As observers of the current legislative session, which is scheduled to conclude in just a couple of weeks, we've seen our fair share of temper tantrums, scolding, playground tussles, bullying and legislative proposals that carry the stink of dirty diapers.
Even Gunn, who thinks of himself as the House's patriarch, and Reeves, to a lesser extent, can be bratty. Just look at how Gunn purportedly stood in the way of the Department of Revenue's move from Clinton to downtown Jackson.
After the House indicated that the charter-schools bill is likely again headed for defeat by sending it to a conference committee, Reeves, who badly wanted the charter bill, essentially took his toys and went home. After expressing disappointment in the House for again shooting down the schools proposal, Reeves said, "I look forward to passing real education reform next year."
To paraphrase Chris Rock, Gunn hasn't always gotten his "big piece of chicken" to which fathers feel entitled, either. Sure, the attorney-general power-killing Sunshine Act is headed for passage as did the Ryan Petit Child Protection and Child Rape Protection Act and tighter abortion restrictions, all of which Gunn championed.
But Gunn and his GOP compatriots got spanked on the issue of finally getting an Arizona-style immigration law, something that seemed unstoppable when the legislative session began in January, thanks to a contingent of determined Democrats (with some backroom help from key Republicans) playing the role of redheaded stepchildren.
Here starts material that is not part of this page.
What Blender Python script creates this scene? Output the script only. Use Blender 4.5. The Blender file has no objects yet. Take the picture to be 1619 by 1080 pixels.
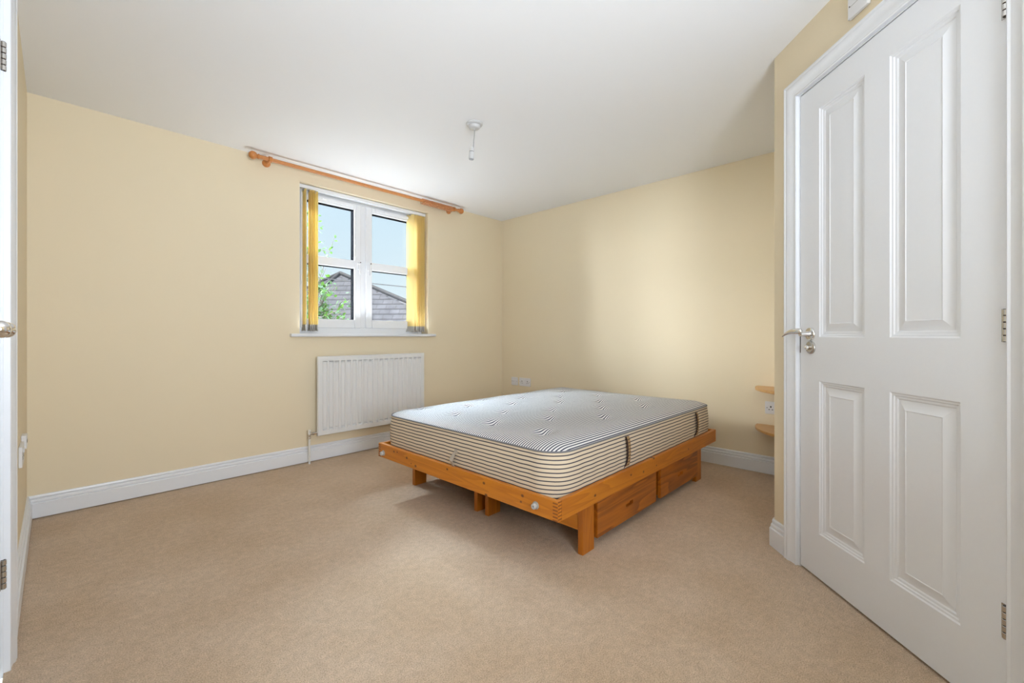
import bpy, math, random
from mathutils import Vector, Matrix
random.seed(7)
PI = math.pi
sc = bpy.context.scene
COL = sc.collection

# ------------------------------------------------------------------ camera
YAW = math.radians(46.6)                 # view direction, clockwise from +Y
S, C_ = math.sin(YAW), math.cos(YAW)
EYE = 0.98
FPX = 683.0
cam_d = bpy.data.cameras.new('camera')
cam_d.sensor_width = 36.0
cam_d.lens = 36.0 * FPX / 1619.0
cam_d.shift_y = -10.0 / 1619.0
cam_d.clip_start = 0.02
cam = bpy.data.objects.new('camera', cam_d)
cam.location = (0, 0, EYE)
cam.rotation_euler = (PI / 2, 0, -YAW)
COL.objects.link(cam)
sc.camera = cam

# ------------------------------------------------------------------ exposure
sc.view_settings.view_transform = 'Standard'
sc.view_settings.look = 'None'
sc.view_settings.gamma = 1.0
sc.view_settings.use_curve_mapping = False
sc.view_settings.exposure = 1.19

# ------------------------------------------------------------------ world: clear pale blue sky with one small cloud
SKY = 0.455
w = bpy.data.worlds.new('world'); sc.world = w; w.use_nodes = True
nt = w.node_tree; nt.nodes.clear()
def N(nt, t, **kw):
    n = nt.nodes.new(t)
    for k, v in kw.items():
        if k in n.inputs: n.inputs[k].default_value = v
        else: setattr(n, k, v)
    return n
tc = N(nt, 'ShaderNodeTexCoord')
sep = N(nt, 'ShaderNodeSeparateXYZ'); nt.links.new(tc.outputs['Generated'], sep.inputs[0])
ramp = N(nt, 'ShaderNodeValToRGB'); nt.links.new(sep.outputs['Z'], ramp.inputs[0])
ramp.color_ramp.elements[0].position = 0.0; ramp.color_ramp.elements[0].color = (0.82, 0.93, 1.0, 1)
ramp.color_ramp.elements[1].position = 0.42; ramp.color_ramp.elements[1].color = (0.60, 0.82, 1.0, 1)
cn = N(nt, 'ShaderNodeTexNoise'); cn.inputs['Scale'].default_value = 3.2; cn.inputs['Detail'].default_value = 5
mp = N(nt, 'ShaderNodeMapping'); mp.inputs['Scale'].default_value = (1.0, 1.0, 3.4); mp.inputs['Location'].default_value = (0.35, 0.2, 0.0)
nt.links.new(tc.outputs['Generated'], mp.inputs[0]); nt.links.new(mp.outputs[0], cn.inputs['Vector'])
cr = N(nt, 'ShaderNodeMapRange'); cr.inputs['From Min'].default_value = 0.60; cr.inputs['From Max'].default_value = 0.72
nt.links.new(cn.outputs['Fac'], cr.inputs['Value'])
mx = N(nt, 'ShaderNodeMix'); mx.data_type = 'RGBA'
nt.links.new(cr.outputs[0], mx.inputs[0]); nt.links.new(ramp.outputs[0], mx.inputs[6]); mx.inputs[7].default_value = (1, 1, 1, 1)
bg = N(nt, 'ShaderNodeBackground'); bg.inputs['Strength'].default_value = SKY
nt.links.new(mx.outputs[2], bg.inputs[0])
wo = N(nt, 'ShaderNodeOutputWorld'); nt.links.new(bg.outputs[0], wo.inputs[0])

# ------------------------------------------------------------------ sun and added fill lamps
def light(name, kind, energy, color, loc, direction, size=None, sizey=None, angle=None, spread=None):
    d = bpy.data.lights.new(name, kind); d.energy = energy; d.color = color
    if kind == 'AREA':
        d.shape = 'RECTANGLE'; d.size = size; d.size_y = sizey or size
        if spread: d.spread = spread
    if angle is not None: d.angle = angle
    o = bpy.data.objects.new(name, d); COL.objects.link(o)
    o.location = loc
    o.rotation_euler = Vector(direction).to_track_quat('-Z', 'Y').to_euler()
    return o
light('sun', 'SUN', 4.0, (1.0, 0.97, 0.92), (0, 8, 12), (0.47, -0.26, -1.0), angle=math.radians(0.6))
light('window_sky_fill', 'AREA', 2400, (0.68, 0.83, 1.0), (2.2, 5.6, 4.9), (-0.08, -0.78, -0.85), 3.6, 2.4)  # added lamp above the window outside, boosting the sky light indoors
light('window_side_fill', 'AREA', 620, (0.90, 0.94, 1.0), (-1.0, 6.5, 2.4), (0.70, -0.70, -0.15), 3.8, 1.8)  # added lamp out of sight outside, brightening the right wall and door
light('window_left_fill', 'AREA', 1200, (0.86, 0.93, 1.0), (-1.6, 5.05, 2.2), (0.88, -0.46, -0.12), 1.2, 1.8)  # added lamp outside to the left, for the bright area on the right wall
light('sill_bounce_fill', 'AREA', 2.3, (0.82, 0.90, 1.0), (1.87, 3.420, 0.9965), (0.0, -0.30, 1.0), 1.15, 0.04, spread=math.radians(118))  # added strip lamp on the sill, standing in for bounced sun
light('rear_fill', 'AREA', 17.0, (0.80, 0.89, 1.0), (0.36, -0.78, 1.22), (0.20, 0.95, 0.32), 0.6, 1.1, spread=math.radians(130))  # added fill lamp behind the camera; no window in the rear wall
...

While Gunn's assertion of himself as a patriarch of sorts might explain the sometimes heavy-handed way he operates as speaker, he isn't the only lawmaker with a father complex. How else do you explain why lawmakers keep trying to "protect" us? Restricting abortion access protects women's health. The name of Mississippi's anti-immigration law, the Safe Community Police Act, conveys the need to protect citizens from ill-intentioned dark-skinned outsiders. The various budget plans we've seen propose cuts in libraries, the arts, K-12 and higher education, and health care all because some legislators think they're protecting our long-term interests.
Putting legislators in charge of the state treasury doesn't mean they're in charge. There's still a lot of the people's work left to do. In these final days of the legislative year, it's up to us, the taxpayers, to remind lawmakers who's the boss.